== Records provided

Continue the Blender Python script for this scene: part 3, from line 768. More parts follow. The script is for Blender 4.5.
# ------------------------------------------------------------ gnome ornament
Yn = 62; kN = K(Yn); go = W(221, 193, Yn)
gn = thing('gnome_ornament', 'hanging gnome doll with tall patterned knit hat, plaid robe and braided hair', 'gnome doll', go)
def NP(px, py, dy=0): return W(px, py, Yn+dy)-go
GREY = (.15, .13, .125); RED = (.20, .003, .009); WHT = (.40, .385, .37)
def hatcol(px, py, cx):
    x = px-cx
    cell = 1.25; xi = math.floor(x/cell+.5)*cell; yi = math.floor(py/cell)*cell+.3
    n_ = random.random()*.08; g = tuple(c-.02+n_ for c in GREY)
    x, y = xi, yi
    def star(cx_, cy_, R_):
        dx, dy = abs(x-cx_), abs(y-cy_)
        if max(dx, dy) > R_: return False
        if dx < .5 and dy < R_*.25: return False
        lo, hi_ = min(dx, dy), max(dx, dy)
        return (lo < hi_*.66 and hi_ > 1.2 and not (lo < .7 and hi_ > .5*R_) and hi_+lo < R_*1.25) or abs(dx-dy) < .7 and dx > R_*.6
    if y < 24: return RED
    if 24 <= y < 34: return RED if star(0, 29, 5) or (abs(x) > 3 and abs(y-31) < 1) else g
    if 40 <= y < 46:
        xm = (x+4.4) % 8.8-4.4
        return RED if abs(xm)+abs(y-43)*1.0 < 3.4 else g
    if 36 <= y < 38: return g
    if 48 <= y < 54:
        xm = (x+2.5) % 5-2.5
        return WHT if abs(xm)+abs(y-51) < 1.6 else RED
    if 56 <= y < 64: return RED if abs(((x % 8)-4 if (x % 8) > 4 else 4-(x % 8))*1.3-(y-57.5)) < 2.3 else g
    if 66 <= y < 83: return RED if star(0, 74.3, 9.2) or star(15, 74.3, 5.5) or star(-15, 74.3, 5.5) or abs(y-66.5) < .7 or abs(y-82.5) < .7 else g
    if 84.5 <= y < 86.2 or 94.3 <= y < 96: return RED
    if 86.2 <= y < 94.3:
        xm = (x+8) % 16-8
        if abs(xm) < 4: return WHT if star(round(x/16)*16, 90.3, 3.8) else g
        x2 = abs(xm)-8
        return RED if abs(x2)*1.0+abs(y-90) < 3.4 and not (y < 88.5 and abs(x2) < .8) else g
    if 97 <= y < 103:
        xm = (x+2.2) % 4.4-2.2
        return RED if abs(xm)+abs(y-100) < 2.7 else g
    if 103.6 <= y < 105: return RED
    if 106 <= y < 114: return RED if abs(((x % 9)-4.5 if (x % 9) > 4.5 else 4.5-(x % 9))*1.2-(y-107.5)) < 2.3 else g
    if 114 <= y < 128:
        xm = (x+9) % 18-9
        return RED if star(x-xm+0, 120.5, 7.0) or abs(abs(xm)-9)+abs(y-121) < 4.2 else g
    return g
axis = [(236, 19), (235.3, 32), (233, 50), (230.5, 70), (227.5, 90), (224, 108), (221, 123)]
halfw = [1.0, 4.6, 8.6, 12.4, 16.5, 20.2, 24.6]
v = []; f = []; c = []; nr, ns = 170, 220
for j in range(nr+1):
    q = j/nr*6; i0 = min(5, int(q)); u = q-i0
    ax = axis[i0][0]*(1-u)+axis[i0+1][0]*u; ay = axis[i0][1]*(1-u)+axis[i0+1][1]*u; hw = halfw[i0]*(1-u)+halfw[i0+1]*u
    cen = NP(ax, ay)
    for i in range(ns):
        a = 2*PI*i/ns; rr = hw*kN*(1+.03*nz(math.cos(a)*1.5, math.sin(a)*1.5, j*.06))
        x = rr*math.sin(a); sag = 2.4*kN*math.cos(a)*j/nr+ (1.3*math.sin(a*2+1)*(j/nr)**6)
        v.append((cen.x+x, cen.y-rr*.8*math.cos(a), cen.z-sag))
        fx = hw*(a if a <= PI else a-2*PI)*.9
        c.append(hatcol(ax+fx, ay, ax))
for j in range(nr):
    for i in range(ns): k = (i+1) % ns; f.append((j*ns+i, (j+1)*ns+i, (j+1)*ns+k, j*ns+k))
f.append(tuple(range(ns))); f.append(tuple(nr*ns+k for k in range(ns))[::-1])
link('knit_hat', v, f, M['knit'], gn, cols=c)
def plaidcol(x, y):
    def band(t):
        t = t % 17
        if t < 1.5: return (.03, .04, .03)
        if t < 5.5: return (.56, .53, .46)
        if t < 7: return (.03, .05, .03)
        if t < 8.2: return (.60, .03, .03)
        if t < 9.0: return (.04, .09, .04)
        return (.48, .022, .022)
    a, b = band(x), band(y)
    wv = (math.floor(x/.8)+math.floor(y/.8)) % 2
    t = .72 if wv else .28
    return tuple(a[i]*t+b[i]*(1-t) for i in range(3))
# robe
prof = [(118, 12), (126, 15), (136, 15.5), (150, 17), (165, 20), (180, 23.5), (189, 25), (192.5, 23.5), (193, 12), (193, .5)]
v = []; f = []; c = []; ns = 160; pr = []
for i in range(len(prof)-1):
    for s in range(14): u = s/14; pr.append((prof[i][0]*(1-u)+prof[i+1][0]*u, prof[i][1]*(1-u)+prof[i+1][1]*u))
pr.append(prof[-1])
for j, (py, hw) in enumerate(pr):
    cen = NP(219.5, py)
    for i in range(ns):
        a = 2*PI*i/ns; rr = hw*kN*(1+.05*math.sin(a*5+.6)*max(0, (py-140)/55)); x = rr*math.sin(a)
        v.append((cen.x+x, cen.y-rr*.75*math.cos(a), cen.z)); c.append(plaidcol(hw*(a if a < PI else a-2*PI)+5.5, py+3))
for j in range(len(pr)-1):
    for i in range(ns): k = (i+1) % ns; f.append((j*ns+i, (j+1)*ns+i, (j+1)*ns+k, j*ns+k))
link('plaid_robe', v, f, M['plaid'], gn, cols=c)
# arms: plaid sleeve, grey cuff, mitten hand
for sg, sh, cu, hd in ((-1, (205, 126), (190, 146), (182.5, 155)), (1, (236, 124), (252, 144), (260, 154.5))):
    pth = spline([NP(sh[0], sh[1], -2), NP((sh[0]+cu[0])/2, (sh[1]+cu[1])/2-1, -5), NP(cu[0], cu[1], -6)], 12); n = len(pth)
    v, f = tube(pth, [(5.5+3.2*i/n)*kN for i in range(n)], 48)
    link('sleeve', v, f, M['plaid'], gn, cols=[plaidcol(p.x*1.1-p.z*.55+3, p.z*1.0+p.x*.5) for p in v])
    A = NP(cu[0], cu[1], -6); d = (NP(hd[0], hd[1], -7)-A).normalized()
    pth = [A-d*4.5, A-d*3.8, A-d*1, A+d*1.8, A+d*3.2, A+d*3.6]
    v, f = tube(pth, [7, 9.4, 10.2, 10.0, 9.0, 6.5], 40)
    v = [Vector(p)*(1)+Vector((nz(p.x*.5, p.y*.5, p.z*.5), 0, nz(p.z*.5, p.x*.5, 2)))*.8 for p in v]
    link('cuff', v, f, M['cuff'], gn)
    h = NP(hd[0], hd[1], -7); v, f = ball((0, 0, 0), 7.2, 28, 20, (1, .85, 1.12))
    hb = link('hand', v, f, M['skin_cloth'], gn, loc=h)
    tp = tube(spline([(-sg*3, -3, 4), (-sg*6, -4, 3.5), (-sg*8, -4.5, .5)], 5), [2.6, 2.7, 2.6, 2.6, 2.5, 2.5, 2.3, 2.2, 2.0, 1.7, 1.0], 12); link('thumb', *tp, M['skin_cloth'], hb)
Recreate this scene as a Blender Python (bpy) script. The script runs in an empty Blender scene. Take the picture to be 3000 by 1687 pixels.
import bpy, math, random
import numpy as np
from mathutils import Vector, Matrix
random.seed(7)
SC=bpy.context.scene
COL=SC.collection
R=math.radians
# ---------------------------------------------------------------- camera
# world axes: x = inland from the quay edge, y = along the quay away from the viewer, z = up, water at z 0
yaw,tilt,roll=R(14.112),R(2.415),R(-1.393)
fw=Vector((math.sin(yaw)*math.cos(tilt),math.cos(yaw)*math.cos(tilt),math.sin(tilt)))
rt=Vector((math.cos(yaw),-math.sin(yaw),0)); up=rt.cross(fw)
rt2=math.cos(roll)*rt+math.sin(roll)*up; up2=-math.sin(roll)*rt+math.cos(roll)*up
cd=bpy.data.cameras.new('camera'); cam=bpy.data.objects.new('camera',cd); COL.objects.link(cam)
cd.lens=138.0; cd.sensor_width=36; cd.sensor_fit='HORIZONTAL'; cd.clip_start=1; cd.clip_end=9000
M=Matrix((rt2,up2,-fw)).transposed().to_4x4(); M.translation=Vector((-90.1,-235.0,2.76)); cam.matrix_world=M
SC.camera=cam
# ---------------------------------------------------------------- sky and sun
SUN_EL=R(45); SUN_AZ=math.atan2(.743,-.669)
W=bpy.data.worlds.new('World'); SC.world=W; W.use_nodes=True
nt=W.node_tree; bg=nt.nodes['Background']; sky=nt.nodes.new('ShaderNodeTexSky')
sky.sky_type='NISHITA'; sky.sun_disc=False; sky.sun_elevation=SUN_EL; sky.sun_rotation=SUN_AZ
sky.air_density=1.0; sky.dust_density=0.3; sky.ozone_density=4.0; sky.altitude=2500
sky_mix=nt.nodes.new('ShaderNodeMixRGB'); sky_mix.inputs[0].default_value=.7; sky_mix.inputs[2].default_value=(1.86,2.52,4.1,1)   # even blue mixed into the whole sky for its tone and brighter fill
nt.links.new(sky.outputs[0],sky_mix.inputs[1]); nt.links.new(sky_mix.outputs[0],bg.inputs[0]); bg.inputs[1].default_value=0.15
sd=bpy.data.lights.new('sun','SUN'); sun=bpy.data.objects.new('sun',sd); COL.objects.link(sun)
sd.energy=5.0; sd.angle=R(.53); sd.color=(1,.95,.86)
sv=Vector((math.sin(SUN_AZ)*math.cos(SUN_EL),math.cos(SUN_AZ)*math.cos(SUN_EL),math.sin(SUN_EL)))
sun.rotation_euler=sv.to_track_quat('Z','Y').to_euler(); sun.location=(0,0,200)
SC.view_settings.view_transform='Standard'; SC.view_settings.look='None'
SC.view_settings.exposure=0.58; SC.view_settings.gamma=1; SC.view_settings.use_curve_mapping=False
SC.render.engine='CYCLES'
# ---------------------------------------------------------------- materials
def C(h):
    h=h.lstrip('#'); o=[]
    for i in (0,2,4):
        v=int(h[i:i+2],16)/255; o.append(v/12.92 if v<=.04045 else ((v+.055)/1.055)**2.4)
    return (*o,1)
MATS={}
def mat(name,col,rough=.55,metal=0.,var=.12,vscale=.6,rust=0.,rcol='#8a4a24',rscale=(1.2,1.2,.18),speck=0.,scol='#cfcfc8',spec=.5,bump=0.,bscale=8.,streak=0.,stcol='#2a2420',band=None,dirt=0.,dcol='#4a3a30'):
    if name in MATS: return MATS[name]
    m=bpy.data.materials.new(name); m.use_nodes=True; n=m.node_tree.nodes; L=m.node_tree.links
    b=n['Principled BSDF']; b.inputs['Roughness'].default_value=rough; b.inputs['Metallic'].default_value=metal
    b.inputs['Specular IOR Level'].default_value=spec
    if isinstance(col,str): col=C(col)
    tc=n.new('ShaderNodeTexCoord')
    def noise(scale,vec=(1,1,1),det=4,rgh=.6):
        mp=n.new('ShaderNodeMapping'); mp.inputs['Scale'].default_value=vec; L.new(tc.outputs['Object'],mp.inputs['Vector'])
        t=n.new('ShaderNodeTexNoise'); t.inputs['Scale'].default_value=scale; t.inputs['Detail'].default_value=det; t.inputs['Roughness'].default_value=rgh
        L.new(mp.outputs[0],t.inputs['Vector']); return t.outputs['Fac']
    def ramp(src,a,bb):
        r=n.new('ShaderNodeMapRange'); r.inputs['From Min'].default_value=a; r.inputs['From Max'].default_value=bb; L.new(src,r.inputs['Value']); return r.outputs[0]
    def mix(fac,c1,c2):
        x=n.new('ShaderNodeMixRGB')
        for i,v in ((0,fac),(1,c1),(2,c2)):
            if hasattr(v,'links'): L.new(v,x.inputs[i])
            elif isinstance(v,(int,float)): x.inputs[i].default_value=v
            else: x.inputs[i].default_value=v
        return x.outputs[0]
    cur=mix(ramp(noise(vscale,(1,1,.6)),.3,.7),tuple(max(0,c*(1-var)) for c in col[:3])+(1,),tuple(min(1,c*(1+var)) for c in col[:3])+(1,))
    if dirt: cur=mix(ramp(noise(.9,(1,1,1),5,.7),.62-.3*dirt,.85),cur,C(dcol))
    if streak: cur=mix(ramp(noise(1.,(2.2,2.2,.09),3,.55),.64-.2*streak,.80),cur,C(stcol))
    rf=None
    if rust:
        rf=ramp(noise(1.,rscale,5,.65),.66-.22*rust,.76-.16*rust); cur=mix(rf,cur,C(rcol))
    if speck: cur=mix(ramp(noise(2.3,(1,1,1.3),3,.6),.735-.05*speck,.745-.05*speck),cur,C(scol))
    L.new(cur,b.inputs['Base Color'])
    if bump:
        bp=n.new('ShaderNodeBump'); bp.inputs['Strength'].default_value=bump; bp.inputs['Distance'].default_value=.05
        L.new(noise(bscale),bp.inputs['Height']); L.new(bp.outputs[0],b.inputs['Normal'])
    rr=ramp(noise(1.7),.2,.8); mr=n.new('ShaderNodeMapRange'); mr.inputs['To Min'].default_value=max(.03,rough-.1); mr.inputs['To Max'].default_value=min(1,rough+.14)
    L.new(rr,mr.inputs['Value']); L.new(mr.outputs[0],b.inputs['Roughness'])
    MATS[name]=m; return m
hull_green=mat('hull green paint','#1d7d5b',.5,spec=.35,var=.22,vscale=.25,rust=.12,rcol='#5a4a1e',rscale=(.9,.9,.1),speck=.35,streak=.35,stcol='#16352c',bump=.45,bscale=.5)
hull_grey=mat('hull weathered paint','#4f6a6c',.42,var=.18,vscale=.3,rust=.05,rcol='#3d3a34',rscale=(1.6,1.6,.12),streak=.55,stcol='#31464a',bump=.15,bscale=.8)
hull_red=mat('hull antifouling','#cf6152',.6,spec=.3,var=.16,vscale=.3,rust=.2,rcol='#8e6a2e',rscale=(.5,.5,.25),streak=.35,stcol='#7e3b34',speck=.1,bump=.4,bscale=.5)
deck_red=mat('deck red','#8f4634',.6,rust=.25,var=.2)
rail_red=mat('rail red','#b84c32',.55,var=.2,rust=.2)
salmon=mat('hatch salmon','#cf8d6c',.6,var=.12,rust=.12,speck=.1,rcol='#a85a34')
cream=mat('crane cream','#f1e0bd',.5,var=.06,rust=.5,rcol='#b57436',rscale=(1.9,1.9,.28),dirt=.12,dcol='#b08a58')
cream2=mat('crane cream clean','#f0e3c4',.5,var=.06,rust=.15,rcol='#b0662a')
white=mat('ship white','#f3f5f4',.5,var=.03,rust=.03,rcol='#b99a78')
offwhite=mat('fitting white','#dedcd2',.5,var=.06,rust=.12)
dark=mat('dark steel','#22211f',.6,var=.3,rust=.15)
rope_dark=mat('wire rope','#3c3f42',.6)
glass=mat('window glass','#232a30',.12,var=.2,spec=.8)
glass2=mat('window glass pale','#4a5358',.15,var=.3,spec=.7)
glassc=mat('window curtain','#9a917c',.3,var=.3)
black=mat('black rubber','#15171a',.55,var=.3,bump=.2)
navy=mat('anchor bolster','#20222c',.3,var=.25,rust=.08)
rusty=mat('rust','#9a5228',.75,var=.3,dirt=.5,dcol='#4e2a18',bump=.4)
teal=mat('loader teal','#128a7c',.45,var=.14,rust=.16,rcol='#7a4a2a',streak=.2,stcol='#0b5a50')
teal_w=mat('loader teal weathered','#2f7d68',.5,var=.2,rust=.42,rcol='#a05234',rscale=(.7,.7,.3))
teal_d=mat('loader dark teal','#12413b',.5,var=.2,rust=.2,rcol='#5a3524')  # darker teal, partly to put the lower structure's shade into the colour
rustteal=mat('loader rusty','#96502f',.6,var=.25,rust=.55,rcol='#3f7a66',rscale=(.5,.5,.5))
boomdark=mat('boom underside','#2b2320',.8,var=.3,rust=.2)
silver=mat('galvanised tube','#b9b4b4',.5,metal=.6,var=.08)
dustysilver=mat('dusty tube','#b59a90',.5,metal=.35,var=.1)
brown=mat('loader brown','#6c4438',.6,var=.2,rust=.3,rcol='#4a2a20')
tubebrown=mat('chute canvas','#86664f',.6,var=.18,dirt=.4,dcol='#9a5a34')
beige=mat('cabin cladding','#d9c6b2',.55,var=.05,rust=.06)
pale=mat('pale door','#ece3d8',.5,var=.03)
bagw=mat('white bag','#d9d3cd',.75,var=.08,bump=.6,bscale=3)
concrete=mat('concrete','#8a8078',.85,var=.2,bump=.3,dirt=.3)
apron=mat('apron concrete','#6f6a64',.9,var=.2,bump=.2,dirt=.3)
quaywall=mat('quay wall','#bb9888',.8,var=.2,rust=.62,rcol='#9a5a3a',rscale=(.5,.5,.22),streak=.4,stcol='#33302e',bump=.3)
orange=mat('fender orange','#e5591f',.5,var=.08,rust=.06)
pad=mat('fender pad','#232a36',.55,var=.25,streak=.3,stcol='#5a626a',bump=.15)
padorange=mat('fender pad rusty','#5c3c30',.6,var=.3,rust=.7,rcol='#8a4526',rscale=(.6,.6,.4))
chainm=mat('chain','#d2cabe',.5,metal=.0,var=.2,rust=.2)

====

Count how many lines contain "this" and give only that count.

2